A lot was involved between my last post with Lola comfortably sitting in the bed of my truck and her current position on a slightly rickety cart in my upstairs shop.
I enlisted the help of two of my son’s friends to hoist her up the stairs and onto a wheeled stainless steel cart intended for kitchen equipment, not 210 lb presses. They each got a bar of Cadbury milk chocolate from England (much tastier than what is for sale here in the US). I had fretted about the transport up the stairs for two weeks and these chaps accomplished it in less than 5 minutes.
I had greased and oiled and cleaned the press before moving it, but I hadn’t been able to fully move the bed. It turned out that a screw head was interfering with the transport back and forth. I filed it down and the bed glides nicely back and forth now. At rest, it rocks in the center as it is supposed to.
The next task was packing the cylinder. This involved tracking down some red pressboard, which I found at NA Graphics. I bought several sheets as this stuff is nearly impossible to find these days. Fortunately it isn’t something that needs changing all that often. After much experimentation I ended up with a cylinder much more packed than expected: mylar>tympan paper>pressboard>pressboard>mylar. On the bed, if I am printing American type I use another sheet of pressboard under the galley.

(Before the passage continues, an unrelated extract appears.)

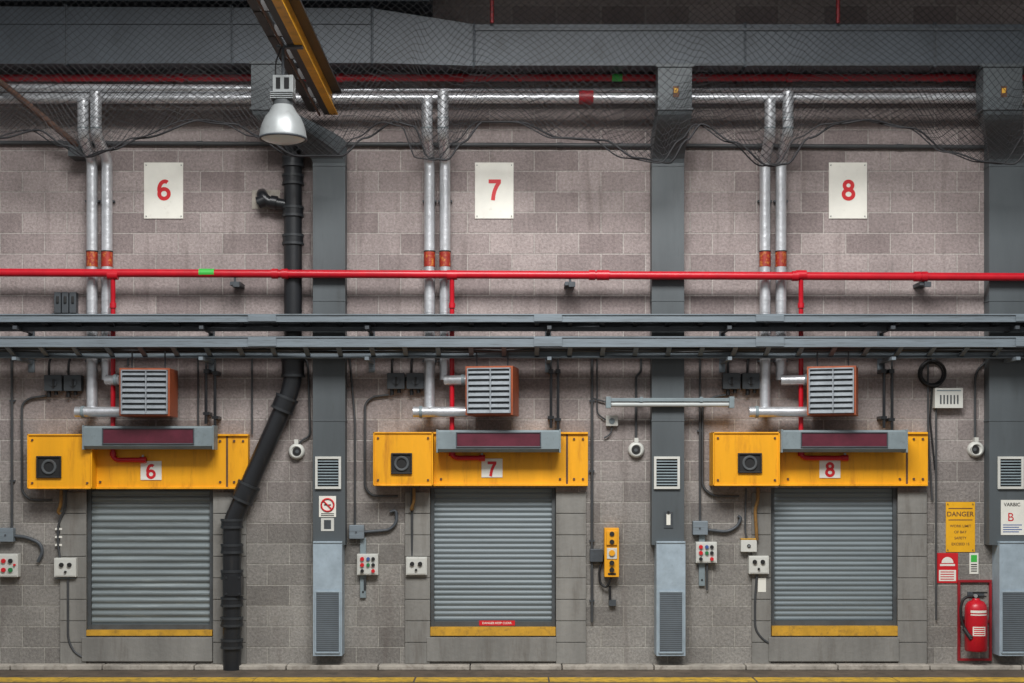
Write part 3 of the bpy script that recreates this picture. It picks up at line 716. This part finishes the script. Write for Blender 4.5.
def netting(name,px0,px1,nx,ny,off,ph,vmin,r,hr):
    b=B(name);vs=[];fs=[]
    g={}
    for j in range(ny+1):
        for i in range(nx+1):
            if (i+j)%2==0: g[(i,j)]=netpt(px0+(px1-px0)*i/nx,vmin+(1-vmin)*j/ny,off,ph)
    for (i,j),p in g.items():
        for di in (-1,1):
            q=g.get((i+di,j+1))
            if q is None: continue
            t=(q-p).normalized();n1=t.cross(Vector((0,1,0))).normalized();n2=t.cross(n1)
            o=len(vs)
            for e in (p,q):
                for k_ in range(3):
                    a=2*math.pi*k_/3;vs.append(e+(n1*math.cos(a)+n2*math.sin(a))*r)
            for k_ in range(3): fs.append((o+k_,o+(k_+1)%3,o+3+(k_+1)%3,o+3+k_))
    b.add(vs,fs,NET)
    pts=[netpt(px0+(px1-px0)*i/300,1,off,ph) for i in range(301)]
    b.tube(pts,hr,NET,6,0)
    return b.done(0,False)
netting('bird_netting',-50,1080,270,42,0,0,0,.0025,.010)
netting('bird_netting',-50,1080,300,20,9,1.7,.62,.0022,.007)

# ---------------------------------------------------------------- camera, light, world
cam=bpy.data.cameras.new('camera');co=bpy.data.objects.new('camera',cam);scene.collection.objects.link(co)
co.location=(0,-D,CZ);co.rotation_euler=(math.radians(90),0,0);cam.sensor_width=36;cam.lens=36*D/10.24
cam.shift_y=((668-341.5)/100-CZ)/10.24
scene.camera=co
def area(name,loc,tgt,sx,sy,e,col=(1,1,1)):
    l=bpy.data.lights.new(name,'AREA');l.shape='RECTANGLE';l.size=sx;l.size_y=sy;l.energy=e;l.color=col
    o=bpy.data.objects.new(name,l);scene.collection.objects.link(o);o.location=loc
    o.rotation_euler=(Vector(tgt)-Vector(loc)).to_track_quat('-Z','Y').to_euler();return o
area('rooflight',(0,-8,10),(0,0,2.8),7,3,1650,(1,.995,.985))
wd=bpy.data.worlds.new('world');scene.world=wd;wd.use_nodes=True
N=wd.node_tree.nodes;L=wd.node_tree.links;bg=N['Background']
tc=N.new('ShaderNodeTexCoord');sp=N.new('ShaderNodeSeparateXYZ');L.new(tc.outputs['Generated'],sp.inputs[0])
cr=N.new('ShaderNodeValToRGB');cr.color_ramp.elements[0].position=.0;cr.color_ramp.elements[0].color=(.33,.33,.33,1)
cr.color_ramp.elements[1].position=.7;cr.color_ramp.elements[1].color=(.88,.92,.97,1)
L.new(sp.outputs[2],cr.inputs[0]);L.new(cr.outputs[0],bg.inputs['Color']);bg.inputs['Strength'].default_value=.74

In my last post I said that Didot height would not work on this press but I am happy to say I was wrong. The rollers on the press are adjustable to a degree and it appears that whoever had it last set them to a deep setting. Rather than alter all 4, I have decided to just pack under the galley to adjust type height. This means there is enough space for the higher type. In fact, if I removed the galley I would be able to print Italian height if needed.
I am locking up type in a chase and then sliding that onto a galley for printing. Having a gripper on the cylinder really simplifies the printing process although I would need to make some alterations to use it for accurate registration. It is held onto the cylinder with springs and with some effort the mechanism can be moved back and forth. It would need a fixed location to be effective. The movement is necessary to get it out of the way when applying the tympan so a fixed location cannot be a permanent solution. I have thought of using a grid under the mylar for paper alignment, but getting it perfectly straight would be a trick.
I did not know I would be using this press to print metal type. I had thought I would be making small posters with wood type. However, I decided to use it to pull a proof for a page in the current project rather than ink up the Pilot, proof, mess around, get sticky dirty ink, etc. I was surprised by how good it looked and once I fixed the myriad typos and spacing issues, I printed the page on the Poco. Of course the inking leaves much to be desired but considering how the Pilot was behaving with the same issue, my poor hand-inking technique was actually an improvement.
I am still trying to fix the alignment on the Pilot, and it isn’t going particularly well, so for the time being I will be using the Poco for all my letterpress. I should be able to print a 5x7 form on the Pilot, but he says otherwise (two of my presses are female, two are male). I have another project in the nascent stage that I want to print on the Pilot so I need to solve these issues.